Ao "Guardian", a porta-voz da editora norte-americana confirmou que a publicação do livro em todos os seus formatos foi mudada para esta semana após as ameaças de Trump. "A Henry Holt confirma que recebeu uma intimação formal de um advogado do Presidente Trump. Vemos o 'Fire and Fury' como um contributo extraordinário para o nosso diálogo nacional e vamos avançar com a publicação do livro."

Esta tarde é esperado que o autor dê a sua primeira entrevista sobre o livro ao canal NBC, depois de especialistas terem garantido que Trump não tem hipótese de impedir que a obra seja posta em circulação. "Até os advogados de Donald Trump não são doidos o suficiente para levarem isto a tribunal", garantia ontem Ben Wizner, diretor do projeto de liberdade de expressão, privacidade e tecnologia da União Americana para as Liberdades Civis (ACLU). "Seria extraordinário e inédito que um tribunal respondesse a isto com um bloqueio da publicação. Isso não vai acontecer."

Ontem, Wolff assinou um artigo de opinião no "Hollywood Reporter" a explicar como foi descobrindo mais e mais podres sobre esta administração sentado num sofá da ala oeste da Casa Branca ao longo do primeiro ano do governo, sublinhando que as pessoas que trabalham para Trump não acreditam nas suas capacidades para desempenhar o papel de Presidente de forma conveniente, em particular por causa dos seus aparentes problemas cognitivos e de memória.

"Toda a gente está penosamente ciente das suas repetições, cada vez mais comuns", escreveu Wolff. "Costumava levar 30 minutos a repetir as mesmas três histórias, palavra por palavra e expressão por expressão, mas agora isso acontece a cada dez minutos.
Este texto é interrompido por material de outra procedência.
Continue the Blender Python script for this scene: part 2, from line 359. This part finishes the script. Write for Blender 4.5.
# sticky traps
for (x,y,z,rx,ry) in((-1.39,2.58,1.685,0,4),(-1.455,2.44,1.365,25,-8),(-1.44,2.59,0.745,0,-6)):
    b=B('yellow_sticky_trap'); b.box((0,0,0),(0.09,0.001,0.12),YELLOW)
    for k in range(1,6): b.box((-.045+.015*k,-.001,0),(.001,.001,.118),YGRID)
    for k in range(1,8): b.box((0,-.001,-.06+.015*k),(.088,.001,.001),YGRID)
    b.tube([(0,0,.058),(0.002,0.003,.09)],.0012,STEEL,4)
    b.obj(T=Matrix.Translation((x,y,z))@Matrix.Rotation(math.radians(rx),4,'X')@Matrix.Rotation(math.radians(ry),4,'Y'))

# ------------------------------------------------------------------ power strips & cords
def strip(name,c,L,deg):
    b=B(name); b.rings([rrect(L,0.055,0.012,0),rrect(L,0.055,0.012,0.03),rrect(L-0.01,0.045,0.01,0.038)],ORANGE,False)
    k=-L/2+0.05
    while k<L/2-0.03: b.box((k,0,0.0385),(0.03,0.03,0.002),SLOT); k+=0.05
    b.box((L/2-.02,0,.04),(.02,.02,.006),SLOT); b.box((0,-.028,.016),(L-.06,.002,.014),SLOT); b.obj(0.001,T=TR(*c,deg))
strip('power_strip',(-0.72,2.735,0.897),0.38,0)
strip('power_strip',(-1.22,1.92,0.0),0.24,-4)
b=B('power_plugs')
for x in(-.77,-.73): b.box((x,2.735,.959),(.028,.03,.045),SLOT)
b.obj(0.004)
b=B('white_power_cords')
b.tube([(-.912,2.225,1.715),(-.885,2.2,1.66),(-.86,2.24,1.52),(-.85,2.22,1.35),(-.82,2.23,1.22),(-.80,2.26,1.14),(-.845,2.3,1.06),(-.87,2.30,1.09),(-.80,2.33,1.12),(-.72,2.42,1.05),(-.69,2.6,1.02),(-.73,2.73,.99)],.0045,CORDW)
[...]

De facto, muitos dos seus tweets são um produto das suas repetições — ele simplesmente não consegue parar de dizer seja o que for. [...] A minha impressão indelével ao falar com [fontes da Casa Branca] e ao observá-las ao longo de grande parte do primeiro ano da presidência é que todos [os funcionários do governo], 100% deles, não acreditam que [Trump] seja capaz de desempenhar este cargo."